Robust point cloud registration using Hough voting-based correspondence outlier rejection

In this paper, we present a novel method for point cloud registration in large-scale 3D scenes. Our approach is accurate and robust, and does not rely on unrealistic assumptions. We address the challenges posed by scanning equipment like LiDAR, which often produce point clouds with dense properties. Additionally, our method is effective even in scenes with low overlap rates, specifically less than 30%. Our approach begins by computing overlap region -based correspondences. This involves extracting deep geometric features from point cloud pairs, which is especially beneficial in enhancing registration performance in cases with low overlap ratios.
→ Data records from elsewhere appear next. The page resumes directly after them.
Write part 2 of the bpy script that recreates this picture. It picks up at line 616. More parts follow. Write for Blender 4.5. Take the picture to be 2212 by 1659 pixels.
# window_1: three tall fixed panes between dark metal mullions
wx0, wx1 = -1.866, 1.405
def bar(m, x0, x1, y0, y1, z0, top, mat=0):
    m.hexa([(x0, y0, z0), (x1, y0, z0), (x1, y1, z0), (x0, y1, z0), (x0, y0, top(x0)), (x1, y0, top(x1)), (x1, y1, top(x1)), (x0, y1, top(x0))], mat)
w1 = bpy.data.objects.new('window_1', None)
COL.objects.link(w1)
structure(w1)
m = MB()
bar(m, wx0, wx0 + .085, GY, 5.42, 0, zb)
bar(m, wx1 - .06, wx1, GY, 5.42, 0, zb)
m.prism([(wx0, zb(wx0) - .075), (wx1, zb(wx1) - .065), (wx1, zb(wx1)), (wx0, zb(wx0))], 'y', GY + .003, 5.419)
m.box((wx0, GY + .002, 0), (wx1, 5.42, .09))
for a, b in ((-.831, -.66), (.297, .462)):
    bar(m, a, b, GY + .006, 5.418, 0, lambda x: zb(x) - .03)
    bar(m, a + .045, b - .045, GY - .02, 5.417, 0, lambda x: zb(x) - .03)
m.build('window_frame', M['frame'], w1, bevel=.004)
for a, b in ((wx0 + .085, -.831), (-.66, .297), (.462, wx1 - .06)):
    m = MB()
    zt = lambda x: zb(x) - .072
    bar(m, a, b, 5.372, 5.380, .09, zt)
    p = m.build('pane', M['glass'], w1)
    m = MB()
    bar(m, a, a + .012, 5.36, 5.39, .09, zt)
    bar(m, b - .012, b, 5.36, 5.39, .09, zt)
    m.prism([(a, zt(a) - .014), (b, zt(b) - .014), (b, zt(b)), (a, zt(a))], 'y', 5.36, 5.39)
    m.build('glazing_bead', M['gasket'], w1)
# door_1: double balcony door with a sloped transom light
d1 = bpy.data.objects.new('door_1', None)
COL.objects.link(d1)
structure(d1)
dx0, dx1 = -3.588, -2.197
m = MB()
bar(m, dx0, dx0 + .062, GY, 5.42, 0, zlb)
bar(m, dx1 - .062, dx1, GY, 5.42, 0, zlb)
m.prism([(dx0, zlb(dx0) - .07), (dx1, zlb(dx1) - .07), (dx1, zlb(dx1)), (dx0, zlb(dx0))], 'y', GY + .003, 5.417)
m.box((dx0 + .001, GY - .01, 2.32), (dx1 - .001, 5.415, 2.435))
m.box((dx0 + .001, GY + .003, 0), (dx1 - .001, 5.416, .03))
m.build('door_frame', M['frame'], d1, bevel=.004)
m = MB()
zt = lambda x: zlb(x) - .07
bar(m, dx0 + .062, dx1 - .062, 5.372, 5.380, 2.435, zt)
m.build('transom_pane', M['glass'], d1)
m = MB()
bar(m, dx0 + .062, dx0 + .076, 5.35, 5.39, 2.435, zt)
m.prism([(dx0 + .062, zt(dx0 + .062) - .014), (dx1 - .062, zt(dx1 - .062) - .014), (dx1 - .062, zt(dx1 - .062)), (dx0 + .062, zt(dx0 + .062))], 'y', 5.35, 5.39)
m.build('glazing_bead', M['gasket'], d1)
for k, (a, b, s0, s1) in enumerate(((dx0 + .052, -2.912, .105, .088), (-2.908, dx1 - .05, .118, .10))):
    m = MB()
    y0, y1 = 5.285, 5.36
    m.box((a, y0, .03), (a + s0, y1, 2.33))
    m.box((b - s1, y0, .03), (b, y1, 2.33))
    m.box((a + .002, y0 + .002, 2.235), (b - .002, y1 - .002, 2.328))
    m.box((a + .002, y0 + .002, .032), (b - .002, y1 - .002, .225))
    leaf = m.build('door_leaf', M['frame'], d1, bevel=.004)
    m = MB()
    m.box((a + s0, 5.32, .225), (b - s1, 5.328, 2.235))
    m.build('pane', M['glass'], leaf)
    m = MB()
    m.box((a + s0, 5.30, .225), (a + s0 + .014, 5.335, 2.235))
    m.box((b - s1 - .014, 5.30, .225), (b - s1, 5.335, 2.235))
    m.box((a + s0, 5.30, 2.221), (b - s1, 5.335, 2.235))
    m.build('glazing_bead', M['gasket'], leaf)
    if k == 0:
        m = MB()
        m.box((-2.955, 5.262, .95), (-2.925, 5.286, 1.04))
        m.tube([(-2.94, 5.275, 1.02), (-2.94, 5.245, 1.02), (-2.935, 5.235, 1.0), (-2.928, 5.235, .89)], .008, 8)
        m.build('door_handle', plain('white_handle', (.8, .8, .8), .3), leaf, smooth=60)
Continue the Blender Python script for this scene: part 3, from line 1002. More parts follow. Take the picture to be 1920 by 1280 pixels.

We then construct efficient triplets that vote in the 6D Hough space, representing the transformation parameters. This process involves creating a quartet from overlap region -based correspondences and then forming a final triplet following a sampling process. To mitigate ambiguity during training, we use similarity values of the triplet as features of each vote when configuring votes for network input. Our framework incorporates the architecture of the Fully Convolutional Geometric Features (FCGF) network, augmented with a transformer's attention mechanism, to reduce noise in the voting process. The final stage involves identifying the consensus of correspondence in the Hough space using a binning approach, which enables us to predict the final transformation parameters. Our method has demonstrated stateof-the-art performance on indoor datasets, including high overlap ratio data like 3DMatch and low overlap ratio data like 3DLoMatch. It has also shown comparable performance to leading methods on outdoor datasets like KITTI.